In an effort to distract myself from this rank disgust, I read the Journal, listen to country music (Brooks & Dunn’s “When We Were Kings” is a tear jerker), and play music trivia. I’ll probably win the trivia, and when you win, your screen name gets put on the flight’s top ten. I play two rounds, and each for round I choose a screen name (limited to six characters) with a message in mind. My two screen names appear in the top ten as the phrase “bareft dothed.” It was my clever little way of giving voice to my outraged sense of public etiquette which, apparently, is a cultural thing.

Now, with all due respect, I don’t care where this individual is from, a pig is a pig is a pig, no matter what language he’s spoken to in. In fact, if you were to mime the phrase, "happy as a pig in sh*t," this guy's act would be perfect.
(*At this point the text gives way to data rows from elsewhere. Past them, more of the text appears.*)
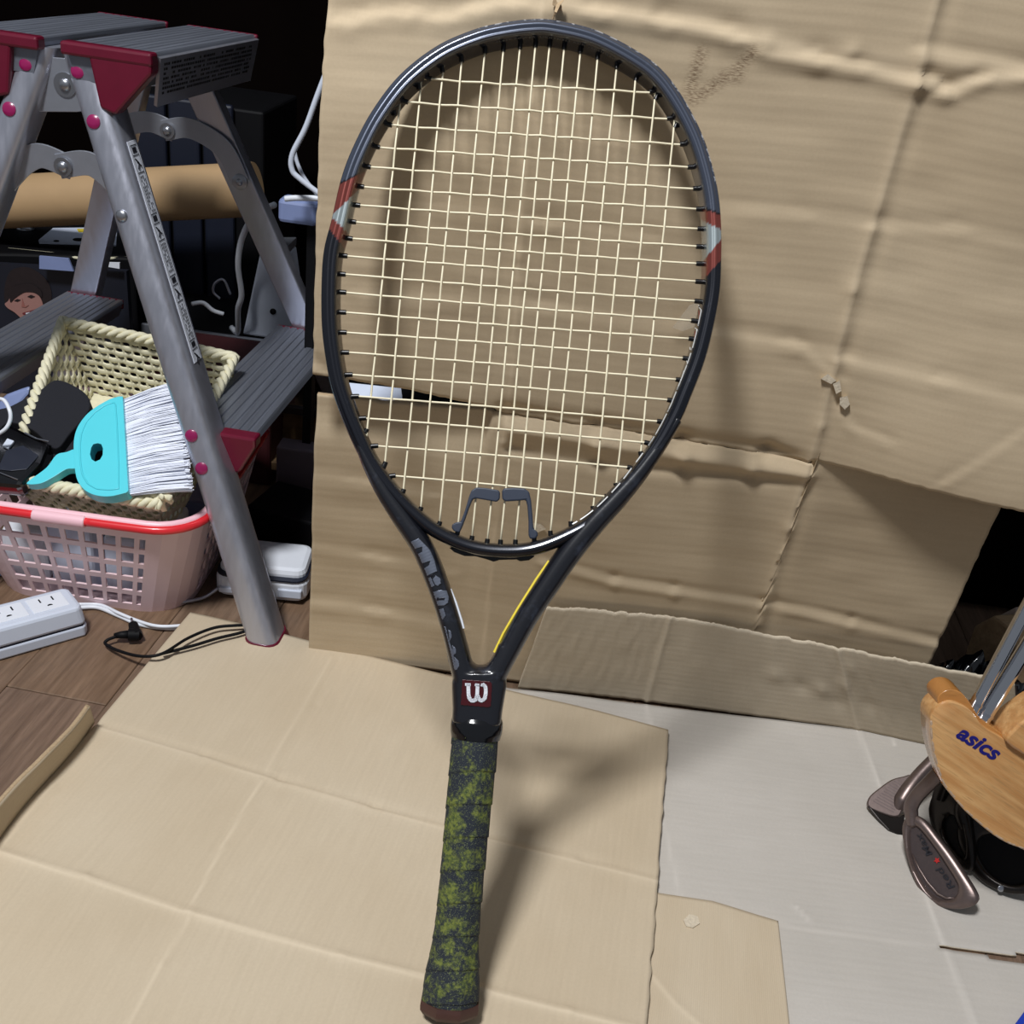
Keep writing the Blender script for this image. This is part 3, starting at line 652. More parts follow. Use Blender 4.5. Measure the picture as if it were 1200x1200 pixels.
def stroke(pts, w):
    P = spline(np.array(pts, float), 6); T = np.gradient(P, axis=0); T /= np.linalg.norm(T, axis=1)[:, None]; N = np.stack([-T[:, 1], T[:, 0]], 1) * w / 2
    return [[tuple(P[i] + N[i]), tuple(P[i + 1] + N[i + 1]), tuple(P[i + 1] - N[i + 1]), tuple(P[i] - N[i])] for i in range(len(P) - 1)]
wl = []
for s_, w_ in (([(404, 758), (405, 800), (408, 860), (420, 895), (445, 908), (470, 895), (481, 865), (484, 820), (486, 762)], 34), ([(484, 862), (497, 892), (520, 906), (545, 890), (556, 850), (556, 800), (546, 775), (528, 766)], 33), ([(376, 766), (425, 768)], 26), ([(462, 768), (500, 772)], 26), ([(515, 768), (540, 776)], 26)):
    wl += [c2(q) for q in stroke(s_, w_)]
b_ = decal('logo_letter', wl, K['white'], lambda x, y: NH + .0003, lg, 'white rounded letter W', cut=0)
# yellow and white pin lines on the inner faces of the throat
for pts, mt in (([(645, 657), (630.5, 678), (609, 712), (591.5, 742), (581, 764)], 'yellow'), ([(527.5, 690), (534, 706), (541, 728), (543, 736)], 'white')):
    off = -4.5 if mt == 'yellow' else 1.0
    MB().tube([RP(x + off * .4, y, .002) for x, y in pts], .0009, 6).mk('pin_line', K[mt], rk, label=mt + ' pin line on inner throat')

# words on the inner wall of the hoop
def textmesh(body, size=1.0, shear=0.0, offset=0.0, spacing=1.0):
    cu = bpy.data.curves.new('lettering', 'FONT'); cu.body = body; cu.size = size; cu.shear = shear; cu.offset = offset; cu.space_character = spacing
    o = bpy.data.objects.new('lettering', cu); COL.objects.link(o); dg = bpy.context.evaluated_depsgraph_get(); dg.update()
    me = bpy.data.meshes.new_from_object(o.evaluated_get(dg)); v = np.array([tuple(q.co) for q in me.vertices]); f = [list(p.vertices) for p in me.polygons]
    bpy.data.objects.remove(o); bpy.data.meshes.remove(me); return v, f
hx = hoop[:, 0]; ang_i = np.arange(nH)
top = [i for i in range(nH) if hoop[i, 1] < 160 and 480 < hoop[i, 0] < 805]; top = sorted(top, key=lambda i: hoop[i, 0])
arc = hoop[top]; dd = np.r_[0, np.cumsum(np.hypot(*np.diff(arc, axis=0).T))]
tv, tf = textmesh('SLEEP POWER  LIGHTNESS AND STRENGTH', 5.2, 0, 0, 1.25)
start = dd[np.argmin(abs(arc[:, 0] - 580))]; vv = []
for x, y, _ in tv:
    s_ = start + x * 1.22; px_ = np.interp(s_, dd, arc[:, 0]); py_ = np.interp(s_, dd, arc[:, 1]); k = min(len(top) - 1, int(np.searchsorted(dd, s_)))
    n_ = NO[top[k]]; vv.append(RP(px_ - n_[0] * (HW + .15), py_ - n_[1] * (HW + .15), .0040 + y / PXM))
o = mk('hoop_lettering', vv, tf, K['decal_text'], rk, fix=False, label='small grey lettering inside the top of the hoop'); thick(o, .0002, 0)
GI = [(i, h) for i in range(nH) for h in np.linspace(-.6, .8, 12)]
GP = np.array([[600 + (hoop[i, 0] - NO[i, 0] * HW - 600) * RD / (RD - h * B_), 600 + (hoop[i, 1] - NO[i, 1] * HW - 600) * RD / (RD - h * B_)] for i, h in GI])
def inner(x, y):
    k = int(np.hypot(GP[:, 0] - x, GP[:, 1] - y).argmin()); i, h = GI[k]; p = hoop[i] - NO[i] * (HW + .25); return RP(p[0], p[1], h * B_)
c4 = lambda L: [(740 + x / 6.316, 350 + y / 6.316) for x, y in L]
c3 = lambda L: [(660 + x / 10, 520 + y / 10) for x, y in L]
strokes = [c4([(490, 55), (560, 130), (545, 220), (505, 190)]), c4([(470, 215), (525, 270), (505, 360), (480, 340), (440, 390), (430, 360)]), c4([(440, 400), (455, 440), (430, 500), (405, 450)]),
           c4([(440, 510), (400, 610), (365, 700), (350, 650)]), c4([(390, 540), (380, 620)]), c4([(365, 700), (290, 860), (285, 820)]), c4([(285, 870), (190, 1030), (200, 1010)]), c4([(185, 1030), (170, 1090), (140, 1110), (160, 1060), (185, 1030)])]
strokes += [c3(q) for q in ([(960, 130), (940, 190), (890, 230)], [(835, 300), (800, 380), (740, 440)], [(690, 480), (650, 550), (590, 600)], [(545, 635), (500, 720), (415, 770)], [(365, 805), (330, 850), (280, 870), (230, 930)], [(180, 960), (140, 985)])]
mb = MB()
for k, s_ in enumerate(strokes):
    P = resample(np.array(s_), 14); mb.tube([inner(x, y) for x, y in P], .0004 if k < 7 else .00055, 5)
mb.mk('side_lettering', K['decal_silver'], rk, label='silver outlined lettering inside the right of the hoop')
mb = MB()
for q in (c4([(500, 85), (550, 140), (540, 200), (505, 170)]), c4([(470, 240), (515, 280), (500, 345), (470, 320)])):
    mb.add([inner(x, y) for x, y in q], [(0, 1, 2, 3)])
o = mb.mk('side_lettering', simple('letter_red', srgb(120, 50, 44), .4), rk, fix=False); thick(o, .0003, 0)

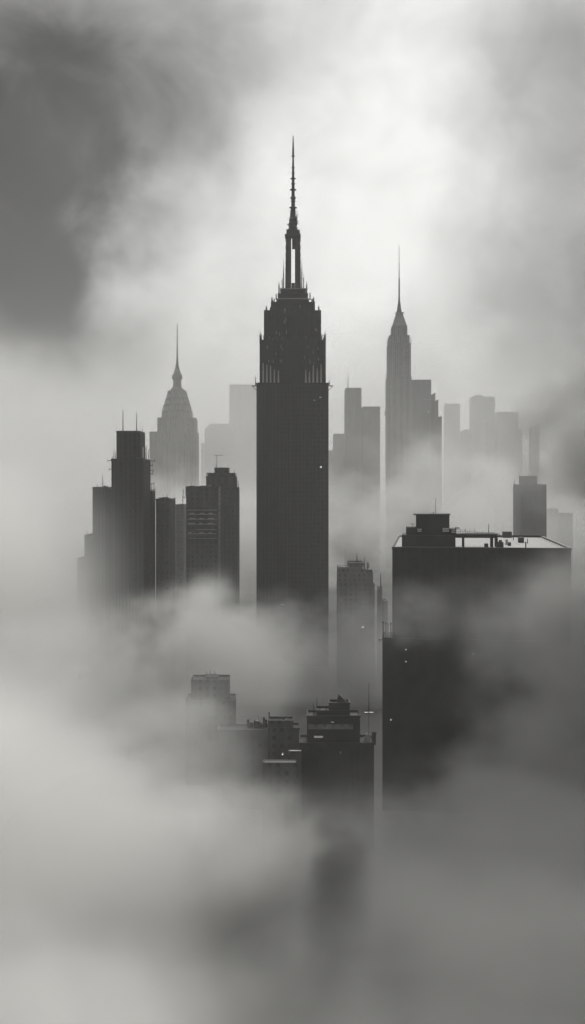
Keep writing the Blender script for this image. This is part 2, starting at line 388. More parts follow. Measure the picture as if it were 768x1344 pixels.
# ================================================================ 5. dark tower with two masts
b = Bld('twin_mast_tower', 'dark stepped tower bristling with aerials, two tall masts on its flat top', 700, 34, 170, 'skyscraper')
t = b.tier(146.2, 197, 604, 0, 0, 34, 'dark', 'main_block', 9, .6)
b.clutter(*t[:5], 10, .7)
u = b.tier(152.8, 190, 567.5, t[4], 4, 28, 'dark', 'upper_block', 7, .5)
w_ = b.tier(121.5, 146.0, 641, 0, 6, 28, 'dark', 'side_wing', 4, .5)
b.clutter(*w_[:5], 9, .6)
v_ = b.tier(197.3, 203.5, 646, 0, 6, 20, 'dark', 'side_wing', 2, .4)
b.mast(161.4, 567, 537, 10, .32, arms=0); b.mast(179.4, 567, 541, 12, .3)
b.mast(187, 567, 561, 8, .2); b.mast(134.5, 641, 622, 12, .18); b.mast(136.5, 641, 630, 14, .15); b.mast(128, 641, 634, 14, .15)
for (px, y0, y1) in ((149.5, 604, 588), (151.5, 604, 592), (147.5, 604, 598), (192.5, 604, 584), (194.8, 604, 590), (190.8, 604, 586), (199, 646, 634), (202, 646, 636)):
    b.mast(px, y0, y1, 3, .22)
for (px0, px1, py) in ((141, 147, 604.5), (143, 147, 616), (196, 203, 605), (196, 201, 617.5), (196, 200.5, 622), (196, 203.5, 643), (196, 202, 635), (139, 143, 646), (196, 200, 611)):
    xa, xb, z = b.X(px0, 1), b.X(px1, 1), b.Z(py, 1)
    mb = MB(); mb.box(xa, xb, b.Y(1), b.Y(2), z - .2, z + .2); xt = xb if px0 > 170 else xa
    mb.tube((xt, b.Y(1.5), z - 1.0), (xt, b.Y(1.5), z + 1.6), .14)
    mb.build('bracket', M['metal'], b.o)
mb = MB()
xa, xb = b.X(187.2, 3.6), b.X(189, 3.6)
mb.box(xa, xb, b.Y(3.2), b.Y(3.9), b.Z(601, 3.5), b.Z(587, 3.5)); mb.build('light_shaft', M['trim'], b.o)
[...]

But you know what, this guy could be your doctor. So make sure Dr. Gupta washes his hands after you page him.

What I witnessed for over two hours against my will (no, there weren’t a great deal of other seats available and by now I was afraid of what other activities I might be sandwiched between if I moved) began to work on my mind. I began to think of what the person who sat in my seat before me might have been like. The back of my seat…the touch screen. I began to lose my appetite. Then I thought of the subway in way I have never been inclined to think about it…I found myself repulsed at what sorts of eeeeee-yukkky stuff I might be exposed to all day long. And then I really lost my appetite. And I began to worry that I might turn into something like Howard Hughes – so disgusted with filth and paranoid about hygiene that he locked himself in a room filled with air filters.

But I calmed down. And got off the plane as fast as I could. But not before going to use the 'lavatory.' What was interesting about that was that door was unlocked, so I pushed it open and it seemed to stick. Then I put my weight into it and before long the angry face of a woman appeared on the opposite side. She was mad at me, I suppose, because it was my fault she didn't lock the bathroom door on an airplane. When will I learn?

And on the way out, the little piglet glared at me as if I had bad manners, when I didn't let him cut in front of me to get his bags.